The triangle will still be an isoceles triangle, but because it is length-contracted along the direction of travel, the angle at the apex will be greater and the two base angles will be correspondingly smaller.

 

[New Simplicio]

In Special Relativity, the y and z directions are not contracted

 

[Nugatory]

I am confused with that. Because only one direction is shorten.

Divide the arbitrary shape into squares all aligned with the direction of motion, and length contraction will turn them into rectangles of smaller area. The total area is the sum of the areas of each individual rectangle, so will also be less.

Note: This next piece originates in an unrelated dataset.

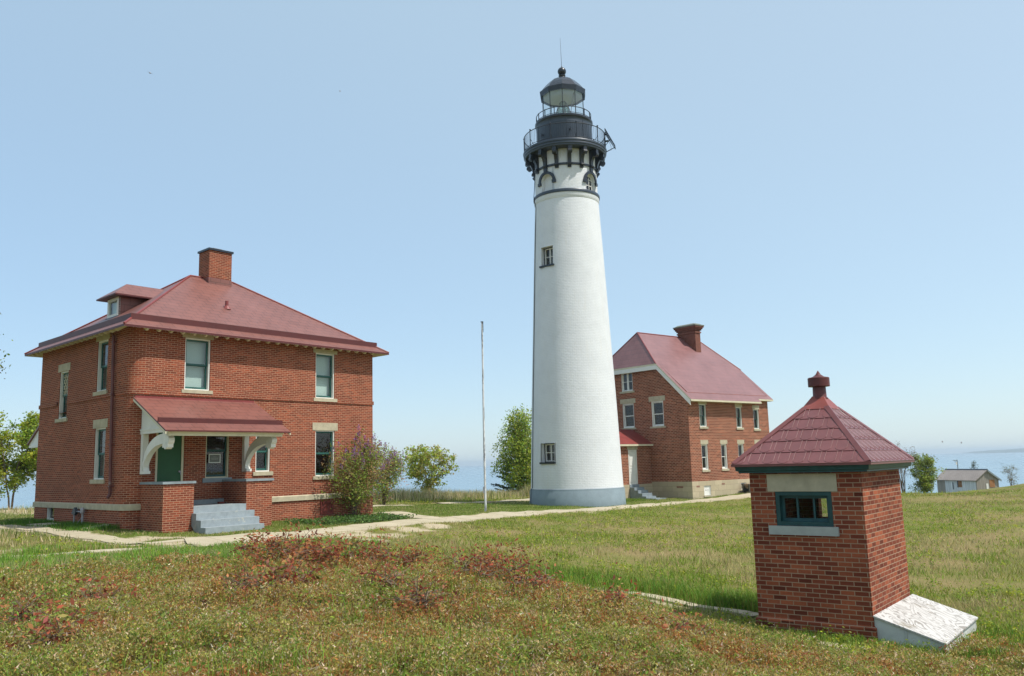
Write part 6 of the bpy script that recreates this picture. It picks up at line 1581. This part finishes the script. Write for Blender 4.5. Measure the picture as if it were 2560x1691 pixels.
def grass_all():
    rng = np.random.default_rng(52); TR, CO = [], []
    def add(t, c): TR.append(t); CO.append(c)
    # meadow: fine blades plus leafy yellow-green weeds
    x, y = view_points(500000, 9, 64, -42, 42, rng, .55)
    k = (heath_mask(x, y) < rng.uniform(.25, .8, len(x))) & (lawn_mask(x, y) < .5) & (path_dist(x, y) > rng.uniform(-.05, .25, len(x))) & clear_of_buildings(x, y, .02)
    x, y = x[k], y[k]; s = sand_mask(x, y); k = rng.uniform(size=len(x)) > s * 1.2; x, y = x[k], y[k]
    dense = fbm(x, y, 2.2, 71); k = rng.uniform(size=len(x)) < np.clip((dense - .30) * 3.0, .10, 1); x, y = x[k], y[k]; dr = dry_mask(x, y); k = rng.uniform(size=len(x)) > dr * .75; x, y, dr = x[k], y[k], dr[k]; n = len(x); d = np.hypot(x, y)
    pt = fbm(x, y, 3.2, 73); lush = fbm(x, y, 6., 75)
    col = np.where((rng.uniform(size=n) < np.clip((pt - .44) * 3.5 + dr, .10, .9))[:, None], vary((.37, .31, .145), n, rng, .25, .06), np.where((lush > .52)[:, None], vary((.18, .25, .03), n, rng, .25, .1), vary((.225, .25, .04), n, rng, .25, .1)))
    h = (.045 + .10 * lush) * rng.uniform(.4, 1.4, n) * (.75 + .5 * (y < 30)); t, c = blades(x, y, h, .010 + .0005 * d, rng, col, .45); add(t, c)
    # weeds with leaves on upright stems, strongest in yellow-green drifts
    x, y = view_points(26000, 10, 62, -30, 35, rng, .5); k = (heath_mask(x, y) < .4) & (lawn_mask(x, y) < .3) & (path_dist(x, y) > .25) & clear_of_buildings(x, y, .05) & (sand_mask(x, y) < .4) & (fbm(x, y, 2.6, 77) > rng.uniform(.38, .66, len(x)))
    x, y = x[k], y[k]; n0 = len(x); m = 9; i = np.repeat(np.arange(n0), m); d = np.hypot(x, y)[i]; hh = rng.uniform(.07, .24, n0)[i]; f = rng.uniform(.25, 1, n0 * m)
    c3 = np.stack([x[i] + rng.normal(0, .035, len(i)), y[i] + rng.normal(0, .035, len(i)), height(x, y)[i] + f * hh], -1)
    tone = np.array([(.31, .34, .03), (.22, .28, .03), (.17, .24, .03)])[rng.integers(0, 3, n0)][i]
    tri = leaf_tris(c3, (.042 + .0012 * d).reshape(-1, 1) if False else .055, rng, .3, .45); cc = vary(tone, len(i), rng, .22, .08); add(tri, np.r_[cc, cc])
    print('meadow', sum(map(len, TR)))
    stuff('meadow_grass', np.concatenate(TR), np.concatenate(CO), 'grass_m', 'patchy green and straw coloured meadow grass with weeds', 'grass'); TR.clear(); CO.clear()
    # tall fresh grass on the dune's left crest, around the oil house and its hatch
    x, y = view_points(100000, 12.5, 23.5, -38, -9, rng, .8); k = (heath_mask(x, y) < rng.uniform(.1, .95, len(x))) & (path_dist(x, y) > .12) & (lawn_mask(x, y) < .35) & clear_of_buildings(x, y, .1) & (fbm(x, y, .8, 81) > rng.uniform(.32, .68, len(x)))
    x, y = x[k], y[k]; n = len(x); col = np.where((rng.uniform(size=n) < .12 + .5 * (fbm(x, y, 1.7, 85) > .58))[:, None], vary((.36, .32, .14), n, rng, .2, .05), vary((.16, .29, .035), n, rng, .28, .12)); h = rng.uniform(.16, .42, n) * np.interp(np.hypot(x, y), [14, 16.5, 19], [1, .78, .5]); t, c = blades(x, y, h, .013, rng, col, .22, two=True); add(t, c)
    x, y = view_points(9000, 6, 14.5, -38, 4, rng, .6); k = heath_mask(x, y) > .4; x, y = x[k], y[k]; q = fbm(x, y, 1.4, 83) > rng.uniform(.42, .72, len(x)); x, y = x[q], y[q]; n = len(x); t, c = blades(x, y, rng.uniform(.14, .36, n), .008, rng, vary((.17, .27, .035), n, rng, .28, .12), .25, two=True); add(t, c)
    for cx, cy, r, num, hh in ((4.2, 17.0, .9, 4200, .32), (4.5, 13.8, .7, 1500, .15), (5.2, 13.1, .5, 1000, .15), (5.8, 12.7, .4, 800, .17), (6.4, 12.4, .4, 700, .18), (7.0, 13.2, .5, 800, .2), (7.7, 14.2, .5, 600, .2), (2.6, 18.0, 1.5, 3800, .30), (.6, 18.2, 1.2, 2600, .26), (6.6, 49.0, .8, 900, .16), (5.6, 48.2, .7, 700, .16)):
        x = cx + rng.normal(0, r * .6, num); y = cy + rng.normal(0, r * .6, num); k = clear_of_buildings(x, y, .01) & (path_dist(x, y) > .02); x, y = x[k], y[k]; n = len(x)
        t, c = blades(x, y, rng.uniform(.35, 1.1, n) * hh, .010, rng, np.where((rng.uniform(size=n) < .2)[:, None], vary((.27, .27, .06), n, rng, .25, .1), vary((.12, .22, .025), n, rng, .35, .14)), .3, two=True); add(t, c)
    print('tall', sum(map(len, TR)))
    stuff('tall_grass', np.concatenate(TR), np.concatenate(CO), 'grass_m', 'tall fresh green grass along the crest and around the oil house', 'grass'); TR.clear(); CO.clear()
    # short lawn
    x, y = view_points(260000, 19, 58, -36, 18, rng, .45); k = (lawn_mask(x, y) > .35) & (path_dist(x, y) > rng.uniform(-.08, .15, len(x))) & clear_of_buildings(x, y, .0); x, y = x[k], y[k]; s = sand_mask(x, y); k = rng.uniform(size=len(x)) > s * 1.3; x, y = x[k], y[k]; n = len(x)
    pt = fbm(x, y, 2.8, 91); col = np.where((rng.uniform(size=n) < np.clip((pt - .45) * 2.5, .06, .5))[:, None], vary((.40, .34, .16), n, rng, .2, .05), vary((.14, .20, .03), n, rng, .25, .1)); t, c = blades(x, y, rng.uniform(.03, .085, n), .022, rng, col, .5); add(t, c)
    # lush strip at the foot of the shaded wall
    uv = rng.uniform(0, 1, (9000, 2)); P = F1.o[None] + F1.ev[None] * (uv[:, :1] * 8 + .3) - F1.eu[None] * (np.abs(rng.normal(0, .5, 9000))[:, None] + .02); x, y = P[:, 0], P[:, 1]; k = clear_of_buildings(x, y, .0); x, y = x[k], y[k]; n = len(x); t, c = blades(x, y, rng.uniform(.05, .2, n), .016, rng, vary((.08, .18, .02), n, rng, .25, .1), .3); add(t, c)
    stuff('lawn', np.concatenate(TR), np.concatenate(CO), 'grass_m', 'short green lawn around the left house and the tower', 'grass'); TR.clear(); CO.clear()
    # pale dune grass on the brow
    for (x0, y0, rx, ry, num, hh) in ((-6.8, 51.5, 2.6, 2.2, 5200, .85), (-4.0, 54.5, 3.0, 1.8, 3600, .6), (-1.5, 57.5, 4, 2.0, 2600, .45), (1.7, 56, 1.0, .6, 2200, .95), (-22, 42.5, 4, 2.5, 2600, .4), (1.5, 59.5, 5, 1.5, 3000, .5), (-14, 37, 3.5, 2.5, 900, .3), (-16, 24, 3, 2.0, 1800, .28), (-19, 27, 3, 2, 1500, .3)):
        x = x0 + rng.normal(0, rx * .6, num); y = y0 + rng.normal(0, ry * .6, num); q = fbm(x, y, .9, 95) > rng.uniform(.2, .6, num); x, y = x[q], y[q]; k = clear_of_buildings(x, y, .05) & (path_dist(x, y) > .1); x, y = x[k], y[k]; n = len(x)
        t, c = blades(x, y, rng.uniform(.3, 1, n) * hh, .03, rng, np.where((rng.uniform(size=n) < .62)[:, None], vary((.52, .44, .25), n, rng, .2, .06), vary((.17, .20, .05), n, rng, .25, .1)), .22); add(t, c)
    stuff('dune_grass', np.concatenate(TR), np.concatenate(CO), 'grass_m', 'pale tan dune grass along the brow above the lake', 'grass')
grass_all()

def creeper():
    rng = np.random.default_rng(57); c = []
    for cx, cy, rx, n in ((-7.1, 29.3, .6, 800), (-6.4, 29.9, .8, 1600), (-5.6, 30.6, .8, 1700), (-5.0, 31.6, .8, 1600), (-4.6, 32.6, .7, 900), (-5.8, 32.4, .9, 900)):
        x = cx + rng.normal(0, rx * .6, n); y = cy + rng.normal(0, rx * .6, n); k = clear_of_buildings(x, y, .02) & (path_dist(x, y) > .15); x, y = x[k], y[k]
        c.append(np.stack([x, y, height(x, y) + rng.uniform(.02, .16, len(x)) * (.4 + .9 * fbm(x, y, .5, 3))], -1))
    c = np.concatenate(c); tri = leaf_tris(c, .075, rng, .7, .7); col = vary((.085, .15, .035), len(c), rng, .35, .12)
    stuff('ground_creeper', tri, np.r_[col, col], 'leaf', 'dark green creeping plants at the foot of the lilac', 'ground cover')
creeper()

# ------------------------------------------------------------------ summer haze over land and lake
def haze():
    mb = MB(); mb.box(lambda x, y, z: np.array([x, y, z]), (-16000, -4000, -20.), (16000, 9500, 27.))
    m = bpy.data.materials.new('haze'); m.use_nodes = True; t = m.node_tree; t.nodes.clear()
    o = t.nodes.new('ShaderNodeOutputMaterial'); v = t.nodes.new('ShaderNodeVolumePrincipled')
    v.inputs['Color'].default_value = (.74, .88, 1.0, 1); v.inputs['Density'].default_value = 2.0e-4; v.inputs['Anisotropy'].default_value = 0.2
    t.links.new(v.outputs[0], o.inputs['Volume'])
    h = mb.build('haze', m); h['kind'] = 'stuff'
haze()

Yes, there’s a bit of error at the edges of the object where the squats don’t exactly fit... but that error can be made arbitrarily small by using more smaller squares.

 

[Dale]

Divide the arbitrary shape into squares

I tried that approach earlier in post 5. @LagrangeEuler doesn’t seem to recognize that a square with one direction shortened is a rectangle, but he wouldn’t explain why. Maybe your more detailed version will work for him.

 

[Ibix]

My approach was going to be to observe that if the triangle moves parallel to one of its sides, we can declare that side to be the base, then observe that the area is half base times height. Base is Lorentz contracted; height is not; straight lines remain straight. The conclusion is obvious.